I’ve reading posts such as this one Doesn’t a 2D array decay to pointer to pointer as well as similar ones but I still don’t see the big picture.
Take the following code as an example:
int a[2][2] = {{1,2},{3,4}};
int *p;
p = *a; // This works even without derefrencing a
printf("%d\n", *p); // output is 1
*a gives a pointer to the first element of a which is an array of size 2 and it is assigned to p. Firstly, how does this not raise a warning? p is a pointer to an int and *a is an array.
We then print *p which outputs 1. How does this make sense without the array decaying twice? *p will be {1,2} so doesn’t it make sense that *p decays into a pointer to the first element of the subarray?
But, in C this isn’t possible.

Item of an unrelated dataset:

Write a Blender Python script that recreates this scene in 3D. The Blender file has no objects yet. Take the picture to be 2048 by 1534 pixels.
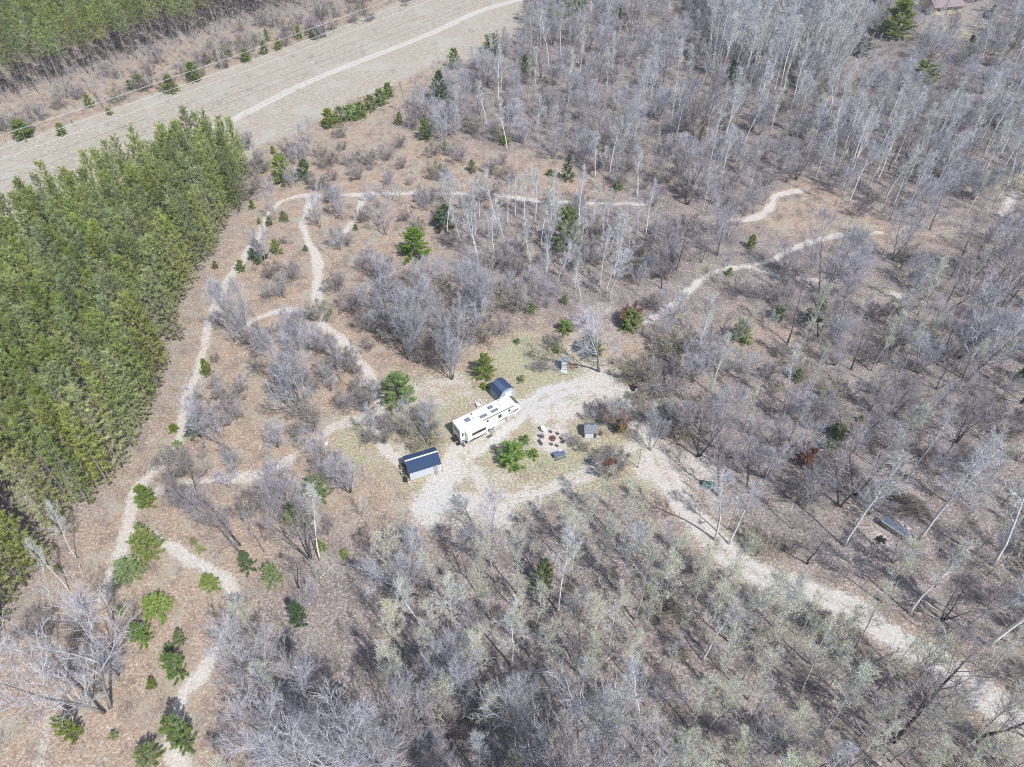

So what’s going on?
>Solution :
The simple answer is, any time an expression with array type appears in a rvalue context, it "decays" into a pointer — it is implicitly converted into a pointer to the array’s 0th element.
So what does this mean for the expression p = *a?
Well, here a has array type (int [2][2]) so it is converted into a pointer (an int (*)[2]). This pointer is then dereferenced (*a), which gives another array (an int [2]), so that also is converted into a pointer, this time an int *.
So there are two separate decay conversions in this statement (in some sense a "double decay"), but they are on two different array types and array values.